To complement the ancient indigenous poetry we’ll be reading, we will visit the Mayan ruins of Uxmal to see the Temple of the Doves, the House of the Turtles, and the Pyramid of the Magicians.

Field trips and activities include an archeological tour of the Mayan ruins at Uxmal, a visit to a modern day Mayan priest, a tour of the historic Hacienda de Sotuta de Peón (where we will swim in a cenote), a trip to the nearby beach, a Yucatecan cooking class, a salsa dance class, live music and dance performances, walking tours of downtown Mérida and Montejo Avenue, and visits to the Chocolate Museum outside Uxmal, the Contemporary Art Museum of Merida, the Montejo House Museum, the Grand Museum of the Mayan World, and the City Museum of Merida.

At a historic hacienda, we will learn about the great wealth and tragic exploitation brought about by the the cultivation of henequin, a theme further explored in our course readings. During this tour, we will have the opportunity to visit one of the cenotes – refreshing underground pools – of the Yucatán peninsula.

Students will often have free time during the afternoons, evenings, and weekends to go to the beach together, meet up with friends in lively cafes and restaurants, visit Mérida’s beautiful churches and museums, attend free nightly arts performances, and explore the city.

Enjoy reading and writing at a charming cafe downtown after class, surrounded by the trees and flowers of the city’s central square.

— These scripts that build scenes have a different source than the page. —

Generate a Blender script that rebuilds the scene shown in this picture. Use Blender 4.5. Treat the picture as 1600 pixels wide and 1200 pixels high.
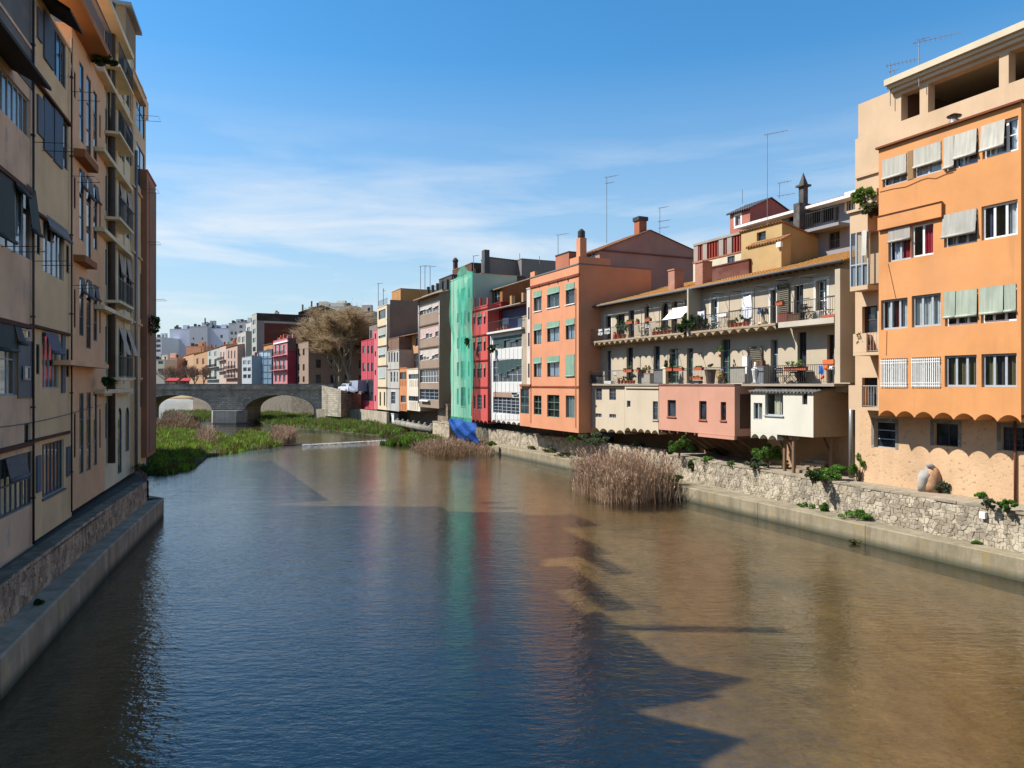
import bpy, math, random
import numpy as np
from mathutils import Vector
for o in list(bpy.data.objects): bpy.data.objects.remove(o)
S = bpy.context.scene
COL = S.collection
rnd = random.Random(7)
NP = np.random.default_rng(5)

# ------------------------------------------------------------------ camera, sky, sun, exposure
EYE, FPX = 7.0, 1150.0
cd = bpy.data.cameras.new('camera'); cam = bpy.data.objects.new('camera', cd); COL.objects.link(cam)
cam.location = (0, 0, EYE); cam.rotation_euler = (math.radians(90), 0, 0)
cd.sensor_width = 36; cd.lens = 36 * FPX / 1600; cd.clip_start = .1; cd.clip_end = 5000
S.camera = cam
SUN_EL, SUN_AZ = math.radians(48), math.radians(87)       # azimuth counted to the left of the view
sdir = Vector((-math.sin(SUN_AZ) * math.cos(SUN_EL), math.cos(SUN_AZ) * math.cos(SUN_EL), math.sin(SUN_EL)))
W = bpy.data.worlds.new('World'); S.world = W; W.use_nodes = True
wn, wl = W.node_tree.nodes, W.node_tree.links
bg = wn['Background']; bg.inputs[1].default_value = .113
sky = wn.new('ShaderNodeTexSky'); sky.sky_type = 'NISHITA'; sky.sun_disc = False
sky.sun_elevation = SUN_EL; sky.sun_rotation = -SUN_AZ
sky.air_density = 1.0; sky.dust_density = .25; sky.ozone_density = 2.6; sky.altitude = 0
tc = wn.new('ShaderNodeTexCoord')
mp = wn.new('ShaderNodeMapping'); mp.inputs['Scale'].default_value = (2.1, 2.1, 13); mp.inputs['Location'].default_value = (.3, .2, 1.2)
wl.new(tc.outputs['Generated'], mp.inputs['Vector'])
n1 = wn.new('ShaderNodeTexNoise'); n1.inputs['Scale'].default_value = 1.5; n1.inputs['Detail'].default_value = 9; n1.inputs['Roughness'].default_value = .56
n1.inputs['Distortion'].default_value = .35
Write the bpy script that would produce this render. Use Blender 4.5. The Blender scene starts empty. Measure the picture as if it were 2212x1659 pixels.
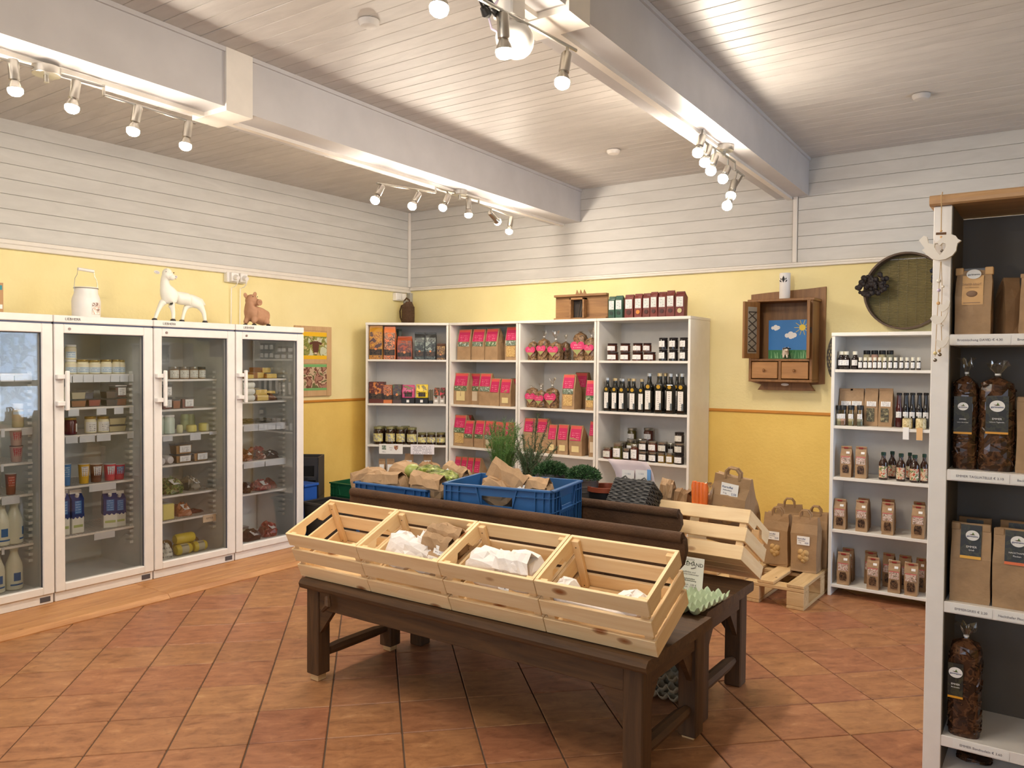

Undergraduate students will earn six hours of credit for two courses: “Practices in Writing and Rhetoric: Travel Writing” (ENG 3311) and  “Studies in World Literature: Mexican Literature, in Translation” (ENG 3341).

Graduate students will earn six hours of credit for two courses: “Problems in Language and Literature: Travel Writing” (ENG 5395) and “Studies in Literary Genre: Mexican Literature, in Translation” (ENG 5324).